While visiting family in the Midwest this winter, it went from 54 to 10 degress (-10 with the wind) overnight. We had engaged the parking brake before the drop and our cable froze. We didn’t know until after we had driven with a shuddering truck for 40 odd miles and starting to smell hot brakes. We found a carwash with hot water to thaw out the cable, and were on our way. It was Christmas and we had to get to the second of three families we had to visit within two days - all about 200 miles apart. It ran fine and we thought we got away with it. However, our truck occasionally still acts like it has the brake stuck, even though we check the cable and it is fine. It still mimics that shuddering. It only happens every now and again, and I can’t seem to find a pattern. We are back in the west now and it is always dry and hot. Any ideas what we did? What happened? Thank you!
Possibly the parking brake assembly was damaged by the long drive and excessive heat when you drove with it on. Take it somewhere and have the rear wheels pulled and the parking brake checked. Or there could be something else going on there.
You may also have a fractured brake drum. You thermal-shocked the brake at the car wash and it could have cracked.
There are a few ways to test for this.
- dye penetrant. A kit is cheap and easy. And you end up with a blacklight left over.
- magnetic resonance… Needs a trained tech.
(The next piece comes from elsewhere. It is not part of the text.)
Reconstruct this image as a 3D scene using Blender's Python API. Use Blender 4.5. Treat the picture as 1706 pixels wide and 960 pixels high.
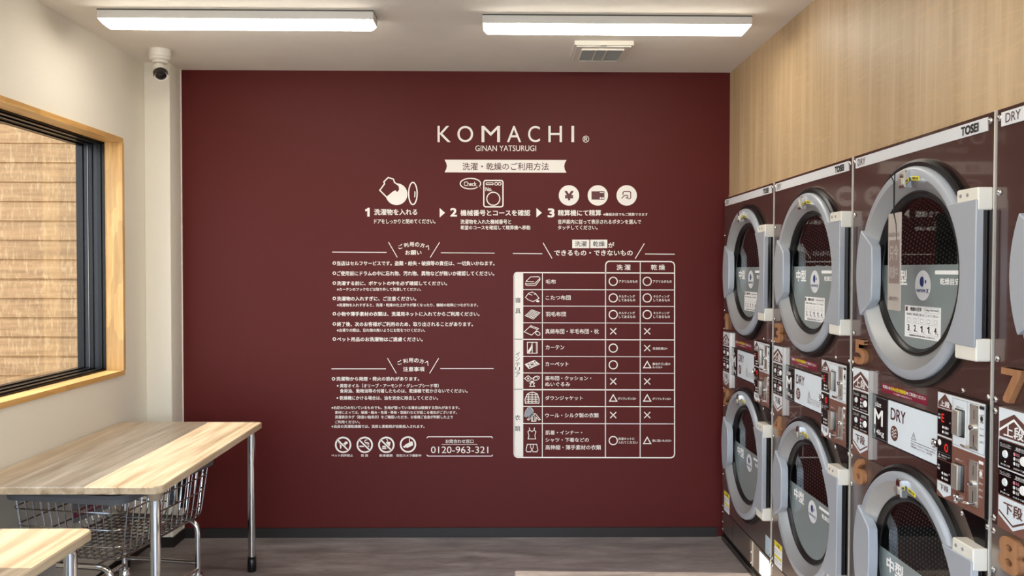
import bpy, math, random
from math import pi, sin, cos, radians, sqrt, atan2
from mathutils import Vector, Matrix

for o in list(bpy.data.objects):
    bpy.data.objects.remove(o)
SC = bpy.context.scene
COL = SC.collection
RNG = random.Random(7)

# ------------------------------------------------------------------ camera, light, exposure
F_PX, YAW, PITCH, ROLL, CAM_Z = 1350.0, 0.0135, 0.0214, 0.0019, 1.596
cd = bpy.data.cameras.new('camera')
cd.sensor_width = 36.0
cd.lens = F_PX / 1706 * 36.0
cd.clip_start = 0.05
cam = bpy.data.objects.new('camera', cd)
COL.objects.link(cam)
SC.camera = cam
_f = Vector((sin(YAW), cos(YAW), 0)); _r = Vector((cos(YAW), -sin(YAW), 0)); _u = Vector((0, 0, 1))
_f2 = _f * cos(PITCH) - _u * sin(PITCH); _u2 = _u * cos(PITCH) + _f * sin(PITCH)
_r3 = _r * cos(ROLL) + _u2 * sin(ROLL); _u3 = _u2 * cos(ROLL) - _r * sin(ROLL)
cam.matrix_world = Matrix(((_r3.x, _u3.x, -_f2.x, 0), (_r3.y, _u3.y, -_f2.y, 0), (_r3.z, _u3.z, -_f2.z, CAM_Z), (0, 0, 0, 1)))

SC.view_settings.view_transform = 'Standard'
SC.view_settings.look = 'None'
SC.view_settings.gamma = 1.0
SC.view_settings.use_curve_mapping = False
SC.view_settings.exposure = 0.2
SC.cycles.max_bounces = 10
SC.cycles.diffuse_bounces = 6
SC.cycles.glossy_bounces = 5
SC.cycles.transparent_max_bounces = 12
SC.cycles.sample_clamp_indirect = 6.0

SUN_DIR = Vector((1.0, -0.032, -0.580))
SUN_ENERGY = 14.5
SKY_STRENGTH = 8.0
LAMP_STRENGTH = 20.0

w = bpy.data.worlds.new('sky'); SC.world = w; w.use_nodes = True
nt = w.node_tree; nt.nodes.clear()
_out = nt.nodes.new('ShaderNodeOutputWorld'); _bg = nt.nodes.new('ShaderNodeBackground')
_tc = nt.nodes.new('ShaderNodeTexCoord'); _sep = nt.nodes.new('ShaderNodeSeparateXYZ'); _ramp = nt.nodes.new('ShaderNodeValToRGB')
nt.links.new(_tc.outputs['Generated'], _sep.inputs[0]); nt.links.new(_sep.outputs['Z'], _ramp.inputs[0])
_ramp.color_ramp.elements[0].position = 0.0; _ramp.color_ramp.elements[0].color = (0.80, 0.86, 0.92, 1)
_ramp.color_ramp.elements[1].position = 0.7; _ramp.color_ramp.elements[1].color = (0.30, 0.47, 0.80, 1)
nt.links.new(_ramp.outputs[0], _bg.inputs[0]); _bg.inputs[1].default_value = SKY_STRENGTH
nt.links.new(_bg.outputs[0], _out.inputs[0])

sd = bpy.data.lights.new('sun', 'SUN'); sd.energy = SUN_ENERGY; sd.angle = radians(0.15); sd.color = (1.0, 0.95, 0.85)
sun = bpy.data.objects.new('sun', sd); COL.objects.link(sun)
sun.rotation_euler = SUN_DIR.to_track_quat('-Z', 'Y').to_euler(); sun.location = (-12, 3, 7)

# ------------------------------------------------------------------ materials
def lin(h):
    h = h.lstrip('#'); r = []
    for i in (0, 2, 4):
        c = int(h[i:i+2], 16) / 255
        r.append(c / 12.92 if c <= 0.04045 else ((c + 0.055) / 1.055) ** 2.4)
    return (*r, 1.0)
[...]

- audibly. Once removed, a good drum will ring if tapped. A fractured one will give off a dull thud.
Bottom line: you need to take it apart and see what’s going on.
If the parking brake is your problem, you have rear drums and brake shoes, not rear disk brakes and pads. If so, then you have in the rear brakes an automatic adjustment that tightens up the rear brakes every time you brake in reverse, especially if you brake suddenly in reverse, or brake in reverse on a hill. This would cause problems if in fact you have a damaged brake drum. I would expect that a drum is a little deformed, and after you have braked sharply in reverse you notice the shuddering while driving. Try it out.
If you have disk brakes, likely your problem has nothing to do with your parking brake. You might have just warped the rotor(s) and are feeling it while braking. I doubt you would notice anything while driving.
First thought is the brake cables are toast, probably towards the rear, and suffering intermittent sticking, replace it would be where I would start.
“If the parking brake is your problem, you have rear drums and brake shoes, not rear disk brakes and pads.”
–Not necessarily. Cars with disc brakes on the rear have a set of parking brake shoes and a drum just for that “added on” to the assembly.